DATA EXTRACT |
━━━━━━━━
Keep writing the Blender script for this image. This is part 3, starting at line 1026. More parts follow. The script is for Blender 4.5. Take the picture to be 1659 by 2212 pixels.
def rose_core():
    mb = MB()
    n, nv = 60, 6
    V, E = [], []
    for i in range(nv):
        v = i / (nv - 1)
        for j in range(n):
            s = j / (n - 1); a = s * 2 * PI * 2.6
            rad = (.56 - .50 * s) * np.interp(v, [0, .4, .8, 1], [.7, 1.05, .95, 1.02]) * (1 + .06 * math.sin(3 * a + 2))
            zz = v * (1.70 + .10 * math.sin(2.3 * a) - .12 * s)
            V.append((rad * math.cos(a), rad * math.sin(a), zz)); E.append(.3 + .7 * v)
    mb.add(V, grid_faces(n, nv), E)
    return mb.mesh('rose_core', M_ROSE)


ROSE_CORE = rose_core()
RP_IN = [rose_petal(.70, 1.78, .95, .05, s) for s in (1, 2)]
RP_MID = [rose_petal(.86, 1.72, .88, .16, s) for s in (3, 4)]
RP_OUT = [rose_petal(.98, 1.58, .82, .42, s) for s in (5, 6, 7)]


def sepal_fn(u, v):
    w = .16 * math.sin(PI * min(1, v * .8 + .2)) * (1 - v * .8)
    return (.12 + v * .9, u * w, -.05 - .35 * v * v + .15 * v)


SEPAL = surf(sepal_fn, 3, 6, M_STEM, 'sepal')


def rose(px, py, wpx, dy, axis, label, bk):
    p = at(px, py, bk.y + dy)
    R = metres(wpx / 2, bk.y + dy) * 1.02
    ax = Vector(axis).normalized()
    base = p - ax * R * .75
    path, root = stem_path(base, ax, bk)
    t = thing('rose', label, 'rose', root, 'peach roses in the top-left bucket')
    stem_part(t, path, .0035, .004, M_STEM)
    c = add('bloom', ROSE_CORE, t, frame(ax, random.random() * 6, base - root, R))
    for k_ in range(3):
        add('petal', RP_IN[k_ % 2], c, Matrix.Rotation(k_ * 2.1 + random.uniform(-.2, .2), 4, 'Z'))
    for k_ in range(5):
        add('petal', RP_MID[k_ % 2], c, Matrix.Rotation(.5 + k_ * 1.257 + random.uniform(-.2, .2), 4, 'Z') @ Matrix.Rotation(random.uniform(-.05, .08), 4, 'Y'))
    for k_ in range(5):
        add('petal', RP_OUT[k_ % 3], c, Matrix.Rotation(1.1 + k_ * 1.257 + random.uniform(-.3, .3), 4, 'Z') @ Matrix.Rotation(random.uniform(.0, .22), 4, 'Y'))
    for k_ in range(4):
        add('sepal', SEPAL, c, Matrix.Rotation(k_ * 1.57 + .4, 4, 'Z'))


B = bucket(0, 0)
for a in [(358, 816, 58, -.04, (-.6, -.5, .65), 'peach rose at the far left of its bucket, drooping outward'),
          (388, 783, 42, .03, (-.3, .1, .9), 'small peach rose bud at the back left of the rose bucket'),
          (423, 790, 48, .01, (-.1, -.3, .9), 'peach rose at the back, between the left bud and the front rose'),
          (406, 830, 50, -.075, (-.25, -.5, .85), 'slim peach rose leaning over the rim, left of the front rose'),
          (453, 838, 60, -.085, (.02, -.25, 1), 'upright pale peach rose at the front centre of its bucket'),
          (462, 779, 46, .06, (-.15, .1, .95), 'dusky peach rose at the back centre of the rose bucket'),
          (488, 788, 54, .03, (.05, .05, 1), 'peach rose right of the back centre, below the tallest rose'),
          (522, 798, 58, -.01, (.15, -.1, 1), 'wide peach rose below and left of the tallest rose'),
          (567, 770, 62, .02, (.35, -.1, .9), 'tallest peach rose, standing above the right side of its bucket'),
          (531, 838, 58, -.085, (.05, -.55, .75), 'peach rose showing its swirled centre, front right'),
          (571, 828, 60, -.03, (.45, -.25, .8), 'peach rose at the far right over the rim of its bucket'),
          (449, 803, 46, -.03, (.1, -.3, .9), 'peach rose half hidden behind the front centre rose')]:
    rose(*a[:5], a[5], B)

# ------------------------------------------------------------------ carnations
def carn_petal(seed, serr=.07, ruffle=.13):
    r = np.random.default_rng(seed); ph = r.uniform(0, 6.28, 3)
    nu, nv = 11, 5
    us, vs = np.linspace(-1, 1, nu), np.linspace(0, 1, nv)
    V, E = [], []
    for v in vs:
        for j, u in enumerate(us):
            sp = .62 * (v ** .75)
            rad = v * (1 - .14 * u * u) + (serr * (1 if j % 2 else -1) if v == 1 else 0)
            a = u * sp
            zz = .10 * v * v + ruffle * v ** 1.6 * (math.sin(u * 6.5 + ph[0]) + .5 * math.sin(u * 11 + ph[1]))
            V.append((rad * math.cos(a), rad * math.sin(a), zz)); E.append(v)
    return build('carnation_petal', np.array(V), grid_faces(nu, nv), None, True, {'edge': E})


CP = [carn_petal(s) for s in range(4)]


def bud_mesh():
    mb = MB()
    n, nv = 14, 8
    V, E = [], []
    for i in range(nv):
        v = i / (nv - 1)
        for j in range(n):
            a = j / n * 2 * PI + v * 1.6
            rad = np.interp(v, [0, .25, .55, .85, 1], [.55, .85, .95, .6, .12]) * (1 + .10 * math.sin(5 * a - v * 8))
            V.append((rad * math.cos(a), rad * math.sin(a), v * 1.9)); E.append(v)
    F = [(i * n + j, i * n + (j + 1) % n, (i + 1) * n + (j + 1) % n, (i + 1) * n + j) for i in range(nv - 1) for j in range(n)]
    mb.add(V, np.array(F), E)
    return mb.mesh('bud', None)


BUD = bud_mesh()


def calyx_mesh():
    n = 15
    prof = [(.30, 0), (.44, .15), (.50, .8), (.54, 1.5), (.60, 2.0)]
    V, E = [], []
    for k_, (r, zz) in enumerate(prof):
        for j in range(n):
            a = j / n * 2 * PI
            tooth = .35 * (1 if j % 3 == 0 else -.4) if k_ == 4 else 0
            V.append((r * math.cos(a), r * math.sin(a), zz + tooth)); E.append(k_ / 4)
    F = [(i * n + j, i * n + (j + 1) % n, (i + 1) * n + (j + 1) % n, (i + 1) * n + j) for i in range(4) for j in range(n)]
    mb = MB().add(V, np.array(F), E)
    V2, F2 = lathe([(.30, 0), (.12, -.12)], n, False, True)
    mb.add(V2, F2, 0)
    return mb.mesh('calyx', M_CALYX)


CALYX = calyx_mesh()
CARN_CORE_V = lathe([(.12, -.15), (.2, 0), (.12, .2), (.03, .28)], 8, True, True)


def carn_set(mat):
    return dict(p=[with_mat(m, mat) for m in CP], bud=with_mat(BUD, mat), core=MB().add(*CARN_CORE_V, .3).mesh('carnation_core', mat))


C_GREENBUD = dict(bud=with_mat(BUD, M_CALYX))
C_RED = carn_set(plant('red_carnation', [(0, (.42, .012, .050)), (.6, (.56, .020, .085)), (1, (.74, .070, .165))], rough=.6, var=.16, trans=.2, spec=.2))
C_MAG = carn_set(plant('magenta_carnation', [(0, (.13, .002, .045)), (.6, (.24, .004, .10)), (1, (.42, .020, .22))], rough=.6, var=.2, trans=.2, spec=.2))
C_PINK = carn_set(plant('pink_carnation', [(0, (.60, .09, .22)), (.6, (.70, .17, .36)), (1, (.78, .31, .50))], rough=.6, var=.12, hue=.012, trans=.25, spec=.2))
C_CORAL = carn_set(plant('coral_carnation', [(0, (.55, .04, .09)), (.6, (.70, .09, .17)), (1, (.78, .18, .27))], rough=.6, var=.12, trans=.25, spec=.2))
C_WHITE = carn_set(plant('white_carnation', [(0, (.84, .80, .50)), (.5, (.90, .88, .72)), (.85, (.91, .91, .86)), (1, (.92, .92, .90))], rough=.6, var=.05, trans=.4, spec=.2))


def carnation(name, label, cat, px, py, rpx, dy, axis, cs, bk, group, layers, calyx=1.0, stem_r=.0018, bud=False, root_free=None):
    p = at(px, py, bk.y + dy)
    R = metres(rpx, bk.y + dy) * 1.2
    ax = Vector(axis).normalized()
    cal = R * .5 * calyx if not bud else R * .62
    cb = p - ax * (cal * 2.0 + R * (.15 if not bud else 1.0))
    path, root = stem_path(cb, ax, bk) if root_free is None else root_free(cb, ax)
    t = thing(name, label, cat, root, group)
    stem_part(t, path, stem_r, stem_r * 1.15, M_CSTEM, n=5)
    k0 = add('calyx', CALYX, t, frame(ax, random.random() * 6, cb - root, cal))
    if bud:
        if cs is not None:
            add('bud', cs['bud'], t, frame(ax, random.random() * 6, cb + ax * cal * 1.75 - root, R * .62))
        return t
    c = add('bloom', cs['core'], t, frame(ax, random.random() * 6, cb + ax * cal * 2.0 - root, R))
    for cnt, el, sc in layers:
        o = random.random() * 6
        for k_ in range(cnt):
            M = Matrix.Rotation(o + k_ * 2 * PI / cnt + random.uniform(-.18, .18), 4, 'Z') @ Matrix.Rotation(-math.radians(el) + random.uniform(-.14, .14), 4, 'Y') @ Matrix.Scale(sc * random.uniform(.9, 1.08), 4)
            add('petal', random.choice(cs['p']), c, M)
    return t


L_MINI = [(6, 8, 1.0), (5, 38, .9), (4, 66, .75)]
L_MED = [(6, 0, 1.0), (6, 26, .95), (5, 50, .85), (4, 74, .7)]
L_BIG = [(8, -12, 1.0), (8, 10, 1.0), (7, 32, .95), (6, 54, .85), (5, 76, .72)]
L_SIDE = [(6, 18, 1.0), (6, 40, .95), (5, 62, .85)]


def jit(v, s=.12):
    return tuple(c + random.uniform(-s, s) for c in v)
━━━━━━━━
WHAT IS ASKED | Write out exactly, please, the lines beginning at the start of the material and ending with the line that holds "add('sepal', SEPAL, c, Matrix.Rotation(k_", both included.

TASK ANSWER |
Keep writing the Blender script for this image. This is part 3, starting at line 1026. More parts follow. The script is for Blender 4.5. Take the picture to be 1659 by 2212 pixels.
def rose_core():
    mb = MB()
    n, nv = 60, 6
    V, E = [], []
    for i in range(nv):
        v = i / (nv - 1)
        for j in range(n):
            s = j / (n - 1); a = s * 2 * PI * 2.6
            rad = (.56 - .50 * s) * np.interp(v, [0, .4, .8, 1], [.7, 1.05, .95, 1.02]) * (1 + .06 * math.sin(3 * a + 2))
            zz = v * (1.70 + .10 * math.sin(2.3 * a) - .12 * s)
            V.append((rad * math.cos(a), rad * math.sin(a), zz)); E.append(.3 + .7 * v)
    mb.add(V, grid_faces(n, nv), E)
    return mb.mesh('rose_core', M_ROSE)


ROSE_CORE = rose_core()
RP_IN = [rose_petal(.70, 1.78, .95, .05, s) for s in (1, 2)]
RP_MID = [rose_petal(.86, 1.72, .88, .16, s) for s in (3, 4)]
RP_OUT = [rose_petal(.98, 1.58, .82, .42, s) for s in (5, 6, 7)]


def sepal_fn(u, v):
    w = .16 * math.sin(PI * min(1, v * .8 + .2)) * (1 - v * .8)
    return (.12 + v * .9, u * w, -.05 - .35 * v * v + .15 * v)


SEPAL = surf(sepal_fn, 3, 6, M_STEM, 'sepal')


def rose(px, py, wpx, dy, axis, label, bk):
    p = at(px, py, bk.y + dy)
    R = metres(wpx / 2, bk.y + dy) * 1.02
    ax = Vector(axis).normalized()
    base = p - ax * R * .75
    path, root = stem_path(base, ax, bk)
    t = thing('rose', label, 'rose', root, 'peach roses in the top-left bucket')
    stem_part(t, path, .0035, .004, M_STEM)
    c = add('bloom', ROSE_CORE, t, frame(ax, random.random() * 6, base - root, R))
    for k_ in range(3):
        add('petal', RP_IN[k_ % 2], c, Matrix.Rotation(k_ * 2.1 + random.uniform(-.2, .2), 4, 'Z'))
    for k_ in range(5):
        add('petal', RP_MID[k_ % 2], c, Matrix.Rotation(.5 + k_ * 1.257 + random.uniform(-.2, .2), 4, 'Z') @ Matrix.Rotation(random.uniform(-.05, .08), 4, 'Y'))
    for k_ in range(5):
        add('petal', RP_OUT[k_ % 3], c, Matrix.Rotation(1.1 + k_ * 1.257 + random.uniform(-.3, .3), 4, 'Z') @ Matrix.Rotation(random.uniform(.0, .22), 4, 'Y'))
    for k_ in range(4):
        add('sepal', SEPAL, c, Matrix.Rotation(k_ * 1.57 + .4, 4, 'Z'))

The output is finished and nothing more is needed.